- **Exercise**: Your answer should consist solely of the lines from the one with "The Blender Python" through the one with "K['cypress'] = [cypress_kind(261", copied exactly, endpoints included.

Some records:
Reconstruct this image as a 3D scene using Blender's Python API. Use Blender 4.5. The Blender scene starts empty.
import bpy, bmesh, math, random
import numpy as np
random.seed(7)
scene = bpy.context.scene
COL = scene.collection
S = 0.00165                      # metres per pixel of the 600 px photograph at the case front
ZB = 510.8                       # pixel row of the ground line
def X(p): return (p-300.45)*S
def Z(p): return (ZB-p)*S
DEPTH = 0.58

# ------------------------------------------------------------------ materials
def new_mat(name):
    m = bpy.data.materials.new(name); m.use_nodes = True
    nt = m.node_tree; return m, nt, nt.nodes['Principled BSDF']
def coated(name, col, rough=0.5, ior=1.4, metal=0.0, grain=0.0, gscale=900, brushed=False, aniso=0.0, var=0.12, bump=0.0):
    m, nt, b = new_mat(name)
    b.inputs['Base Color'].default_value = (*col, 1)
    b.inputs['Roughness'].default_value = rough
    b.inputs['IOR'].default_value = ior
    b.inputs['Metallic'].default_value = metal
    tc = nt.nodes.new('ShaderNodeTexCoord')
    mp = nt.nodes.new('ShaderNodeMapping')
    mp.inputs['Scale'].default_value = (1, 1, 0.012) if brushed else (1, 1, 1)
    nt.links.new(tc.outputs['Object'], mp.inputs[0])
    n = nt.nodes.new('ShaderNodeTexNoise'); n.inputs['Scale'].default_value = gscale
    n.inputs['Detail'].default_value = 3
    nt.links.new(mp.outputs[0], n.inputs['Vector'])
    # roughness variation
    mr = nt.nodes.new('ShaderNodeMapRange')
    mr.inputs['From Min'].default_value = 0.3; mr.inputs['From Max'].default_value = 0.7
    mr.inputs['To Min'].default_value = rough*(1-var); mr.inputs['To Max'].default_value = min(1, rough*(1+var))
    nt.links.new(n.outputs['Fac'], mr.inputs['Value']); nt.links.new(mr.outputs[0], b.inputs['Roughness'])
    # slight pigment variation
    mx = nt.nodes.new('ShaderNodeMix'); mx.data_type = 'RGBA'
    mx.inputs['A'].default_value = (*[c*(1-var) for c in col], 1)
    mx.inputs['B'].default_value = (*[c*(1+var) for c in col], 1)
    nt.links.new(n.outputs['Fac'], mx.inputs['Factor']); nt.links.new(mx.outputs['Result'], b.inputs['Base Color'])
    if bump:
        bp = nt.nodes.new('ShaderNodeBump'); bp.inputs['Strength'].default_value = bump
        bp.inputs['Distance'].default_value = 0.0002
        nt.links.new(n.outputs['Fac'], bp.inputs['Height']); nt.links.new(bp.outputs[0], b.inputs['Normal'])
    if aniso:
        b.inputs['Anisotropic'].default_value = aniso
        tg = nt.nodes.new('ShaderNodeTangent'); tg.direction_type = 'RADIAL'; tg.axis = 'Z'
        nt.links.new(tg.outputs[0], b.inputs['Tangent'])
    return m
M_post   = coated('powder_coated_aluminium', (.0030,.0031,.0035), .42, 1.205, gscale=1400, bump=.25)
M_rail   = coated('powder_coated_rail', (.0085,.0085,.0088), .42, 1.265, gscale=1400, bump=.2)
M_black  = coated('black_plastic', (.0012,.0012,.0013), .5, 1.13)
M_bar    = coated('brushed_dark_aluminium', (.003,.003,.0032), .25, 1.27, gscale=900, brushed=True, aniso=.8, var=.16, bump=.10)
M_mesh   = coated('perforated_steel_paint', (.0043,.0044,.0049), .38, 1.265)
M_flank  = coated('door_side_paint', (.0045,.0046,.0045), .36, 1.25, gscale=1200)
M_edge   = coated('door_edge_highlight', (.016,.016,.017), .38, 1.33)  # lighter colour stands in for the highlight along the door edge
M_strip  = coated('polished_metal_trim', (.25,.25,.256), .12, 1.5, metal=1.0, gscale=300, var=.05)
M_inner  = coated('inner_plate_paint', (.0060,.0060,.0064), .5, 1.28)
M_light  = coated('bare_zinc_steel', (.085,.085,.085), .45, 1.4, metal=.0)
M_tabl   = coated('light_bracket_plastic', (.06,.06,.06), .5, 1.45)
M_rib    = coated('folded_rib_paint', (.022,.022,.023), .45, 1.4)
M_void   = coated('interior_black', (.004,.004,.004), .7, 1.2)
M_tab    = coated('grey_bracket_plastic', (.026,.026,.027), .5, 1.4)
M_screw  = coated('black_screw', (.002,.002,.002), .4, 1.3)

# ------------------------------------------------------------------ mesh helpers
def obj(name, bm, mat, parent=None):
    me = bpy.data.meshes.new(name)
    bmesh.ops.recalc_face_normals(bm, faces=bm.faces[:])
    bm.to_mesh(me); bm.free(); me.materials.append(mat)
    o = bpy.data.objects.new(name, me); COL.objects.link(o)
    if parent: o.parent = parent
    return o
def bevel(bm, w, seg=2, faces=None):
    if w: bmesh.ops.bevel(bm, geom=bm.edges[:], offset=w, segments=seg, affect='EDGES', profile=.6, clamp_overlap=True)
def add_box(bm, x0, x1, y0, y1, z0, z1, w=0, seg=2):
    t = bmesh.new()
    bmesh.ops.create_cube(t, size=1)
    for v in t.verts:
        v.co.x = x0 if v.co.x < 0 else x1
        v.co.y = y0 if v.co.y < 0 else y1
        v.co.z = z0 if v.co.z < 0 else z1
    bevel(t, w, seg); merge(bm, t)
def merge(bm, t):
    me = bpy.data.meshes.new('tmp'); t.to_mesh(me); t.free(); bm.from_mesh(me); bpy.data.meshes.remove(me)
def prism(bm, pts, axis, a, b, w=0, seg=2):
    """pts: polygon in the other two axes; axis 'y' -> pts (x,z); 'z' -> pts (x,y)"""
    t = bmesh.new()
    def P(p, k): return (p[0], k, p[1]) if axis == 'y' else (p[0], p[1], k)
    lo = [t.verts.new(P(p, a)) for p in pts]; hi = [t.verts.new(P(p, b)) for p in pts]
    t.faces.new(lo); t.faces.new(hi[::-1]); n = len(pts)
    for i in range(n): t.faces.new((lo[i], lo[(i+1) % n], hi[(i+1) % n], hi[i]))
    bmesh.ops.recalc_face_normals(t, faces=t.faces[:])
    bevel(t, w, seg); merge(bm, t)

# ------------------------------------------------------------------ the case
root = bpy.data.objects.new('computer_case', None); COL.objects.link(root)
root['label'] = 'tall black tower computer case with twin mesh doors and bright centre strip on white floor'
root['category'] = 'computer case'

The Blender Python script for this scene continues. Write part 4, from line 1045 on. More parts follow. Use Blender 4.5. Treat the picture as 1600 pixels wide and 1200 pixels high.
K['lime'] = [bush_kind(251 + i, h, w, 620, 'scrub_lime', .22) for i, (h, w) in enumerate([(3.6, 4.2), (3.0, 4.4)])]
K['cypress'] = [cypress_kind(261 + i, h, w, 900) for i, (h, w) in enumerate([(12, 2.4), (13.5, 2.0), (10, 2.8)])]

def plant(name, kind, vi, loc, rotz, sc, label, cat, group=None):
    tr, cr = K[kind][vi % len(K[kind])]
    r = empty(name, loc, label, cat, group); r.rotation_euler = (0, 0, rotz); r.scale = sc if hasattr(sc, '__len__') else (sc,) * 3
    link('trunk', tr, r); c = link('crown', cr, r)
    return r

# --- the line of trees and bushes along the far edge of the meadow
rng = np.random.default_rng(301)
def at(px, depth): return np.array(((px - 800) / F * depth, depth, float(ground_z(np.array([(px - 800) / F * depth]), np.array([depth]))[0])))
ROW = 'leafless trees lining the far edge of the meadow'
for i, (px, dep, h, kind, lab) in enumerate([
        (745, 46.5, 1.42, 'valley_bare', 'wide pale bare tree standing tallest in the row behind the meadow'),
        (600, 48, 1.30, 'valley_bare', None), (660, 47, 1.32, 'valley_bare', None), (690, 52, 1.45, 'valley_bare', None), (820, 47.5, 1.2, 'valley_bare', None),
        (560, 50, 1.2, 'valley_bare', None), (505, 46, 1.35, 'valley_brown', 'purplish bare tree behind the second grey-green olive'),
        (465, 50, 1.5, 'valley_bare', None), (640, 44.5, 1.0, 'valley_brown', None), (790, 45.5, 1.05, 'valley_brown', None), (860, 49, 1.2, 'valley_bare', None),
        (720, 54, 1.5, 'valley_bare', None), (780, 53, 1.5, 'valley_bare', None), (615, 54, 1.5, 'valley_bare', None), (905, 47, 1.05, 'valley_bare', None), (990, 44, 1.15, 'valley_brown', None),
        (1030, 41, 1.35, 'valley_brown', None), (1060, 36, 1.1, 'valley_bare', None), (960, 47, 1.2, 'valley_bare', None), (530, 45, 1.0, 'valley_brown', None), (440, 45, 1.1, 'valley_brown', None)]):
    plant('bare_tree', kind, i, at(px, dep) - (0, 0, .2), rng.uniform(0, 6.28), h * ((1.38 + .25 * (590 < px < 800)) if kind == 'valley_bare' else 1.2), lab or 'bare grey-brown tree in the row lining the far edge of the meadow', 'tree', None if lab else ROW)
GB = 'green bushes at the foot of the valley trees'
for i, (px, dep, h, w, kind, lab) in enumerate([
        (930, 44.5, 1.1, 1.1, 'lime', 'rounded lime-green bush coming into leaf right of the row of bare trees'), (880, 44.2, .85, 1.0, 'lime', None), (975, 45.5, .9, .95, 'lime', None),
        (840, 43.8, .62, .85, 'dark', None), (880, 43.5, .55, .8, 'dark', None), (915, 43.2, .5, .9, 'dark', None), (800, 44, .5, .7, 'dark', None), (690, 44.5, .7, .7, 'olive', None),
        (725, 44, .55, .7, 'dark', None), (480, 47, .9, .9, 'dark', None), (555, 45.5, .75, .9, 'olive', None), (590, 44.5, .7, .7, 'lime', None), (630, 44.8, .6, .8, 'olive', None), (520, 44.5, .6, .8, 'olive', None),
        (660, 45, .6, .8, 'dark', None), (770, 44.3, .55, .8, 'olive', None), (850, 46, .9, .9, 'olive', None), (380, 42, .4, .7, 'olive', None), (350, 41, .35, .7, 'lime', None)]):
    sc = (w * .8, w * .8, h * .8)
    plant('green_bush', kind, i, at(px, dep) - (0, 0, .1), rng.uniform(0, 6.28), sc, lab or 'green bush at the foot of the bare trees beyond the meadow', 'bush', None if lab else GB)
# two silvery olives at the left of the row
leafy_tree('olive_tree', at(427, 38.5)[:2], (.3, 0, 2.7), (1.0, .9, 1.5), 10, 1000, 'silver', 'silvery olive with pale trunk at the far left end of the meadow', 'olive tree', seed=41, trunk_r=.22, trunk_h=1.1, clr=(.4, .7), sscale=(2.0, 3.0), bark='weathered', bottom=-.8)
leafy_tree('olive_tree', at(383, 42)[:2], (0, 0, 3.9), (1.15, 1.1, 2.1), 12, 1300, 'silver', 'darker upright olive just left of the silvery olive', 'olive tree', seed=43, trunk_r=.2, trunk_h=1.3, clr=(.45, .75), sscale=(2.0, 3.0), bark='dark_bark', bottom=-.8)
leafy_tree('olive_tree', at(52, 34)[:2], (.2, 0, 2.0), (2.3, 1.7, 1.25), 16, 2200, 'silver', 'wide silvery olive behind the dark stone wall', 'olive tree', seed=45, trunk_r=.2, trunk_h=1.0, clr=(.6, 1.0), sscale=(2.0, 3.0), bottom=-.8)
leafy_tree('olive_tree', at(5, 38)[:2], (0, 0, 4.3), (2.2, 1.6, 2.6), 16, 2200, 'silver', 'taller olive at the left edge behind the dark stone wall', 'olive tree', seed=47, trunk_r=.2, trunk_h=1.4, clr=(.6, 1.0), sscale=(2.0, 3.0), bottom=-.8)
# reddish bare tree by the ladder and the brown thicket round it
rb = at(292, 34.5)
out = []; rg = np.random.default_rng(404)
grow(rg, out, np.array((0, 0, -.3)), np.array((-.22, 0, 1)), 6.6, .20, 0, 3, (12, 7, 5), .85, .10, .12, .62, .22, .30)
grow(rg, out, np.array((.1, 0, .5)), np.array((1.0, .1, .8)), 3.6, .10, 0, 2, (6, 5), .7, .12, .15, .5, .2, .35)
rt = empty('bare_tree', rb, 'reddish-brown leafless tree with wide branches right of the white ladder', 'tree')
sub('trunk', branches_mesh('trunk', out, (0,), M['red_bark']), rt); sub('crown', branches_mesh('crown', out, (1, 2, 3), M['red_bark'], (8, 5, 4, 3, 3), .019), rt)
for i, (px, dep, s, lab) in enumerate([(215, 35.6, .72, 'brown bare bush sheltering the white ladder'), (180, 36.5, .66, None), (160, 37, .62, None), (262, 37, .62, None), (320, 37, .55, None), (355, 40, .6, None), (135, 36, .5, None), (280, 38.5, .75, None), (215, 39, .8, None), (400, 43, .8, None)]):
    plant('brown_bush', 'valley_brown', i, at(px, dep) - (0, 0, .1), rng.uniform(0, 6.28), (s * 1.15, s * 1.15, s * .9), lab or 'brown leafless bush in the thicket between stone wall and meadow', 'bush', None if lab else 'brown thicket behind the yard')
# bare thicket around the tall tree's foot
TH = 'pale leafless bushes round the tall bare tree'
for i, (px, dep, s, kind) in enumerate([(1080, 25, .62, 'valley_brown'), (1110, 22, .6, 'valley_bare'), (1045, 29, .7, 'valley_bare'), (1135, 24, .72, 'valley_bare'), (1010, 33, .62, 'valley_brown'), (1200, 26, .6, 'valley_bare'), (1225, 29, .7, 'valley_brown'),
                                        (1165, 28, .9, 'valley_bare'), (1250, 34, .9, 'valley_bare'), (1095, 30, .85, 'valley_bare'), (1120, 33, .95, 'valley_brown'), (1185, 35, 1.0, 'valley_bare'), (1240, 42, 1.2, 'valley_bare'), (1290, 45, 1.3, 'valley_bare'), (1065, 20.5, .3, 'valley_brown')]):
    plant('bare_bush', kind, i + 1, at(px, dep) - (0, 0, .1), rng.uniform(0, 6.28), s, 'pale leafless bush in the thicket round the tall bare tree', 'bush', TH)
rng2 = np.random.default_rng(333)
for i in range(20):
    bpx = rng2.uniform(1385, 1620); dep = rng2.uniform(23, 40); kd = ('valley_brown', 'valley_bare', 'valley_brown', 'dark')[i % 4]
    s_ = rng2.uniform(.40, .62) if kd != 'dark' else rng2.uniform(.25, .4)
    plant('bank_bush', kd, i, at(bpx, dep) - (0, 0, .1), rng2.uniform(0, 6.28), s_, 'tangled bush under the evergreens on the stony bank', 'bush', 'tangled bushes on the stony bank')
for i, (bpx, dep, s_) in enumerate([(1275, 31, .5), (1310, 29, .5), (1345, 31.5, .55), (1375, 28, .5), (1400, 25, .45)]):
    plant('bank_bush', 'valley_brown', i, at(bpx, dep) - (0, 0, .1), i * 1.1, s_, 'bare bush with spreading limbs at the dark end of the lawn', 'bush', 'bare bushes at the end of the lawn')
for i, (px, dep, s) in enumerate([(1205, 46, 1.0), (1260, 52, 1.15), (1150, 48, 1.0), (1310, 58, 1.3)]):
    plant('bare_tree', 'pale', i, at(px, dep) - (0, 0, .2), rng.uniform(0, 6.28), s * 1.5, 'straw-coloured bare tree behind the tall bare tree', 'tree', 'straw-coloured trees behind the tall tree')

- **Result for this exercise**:
The Blender Python script for this scene continues. Write part 4, from line 1045 on. More parts follow. Use Blender 4.5. Treat the picture as 1600 pixels wide and 1200 pixels high.
K['lime'] = [bush_kind(251 + i, h, w, 620, 'scrub_lime', .22) for i, (h, w) in enumerate([(3.6, 4.2), (3.0, 4.4)])]
K['cypress'] = [cypress_kind(261 + i, h, w, 900) for i, (h, w) in enumerate([(12, 2.4), (13.5, 2.0), (10, 2.8)])]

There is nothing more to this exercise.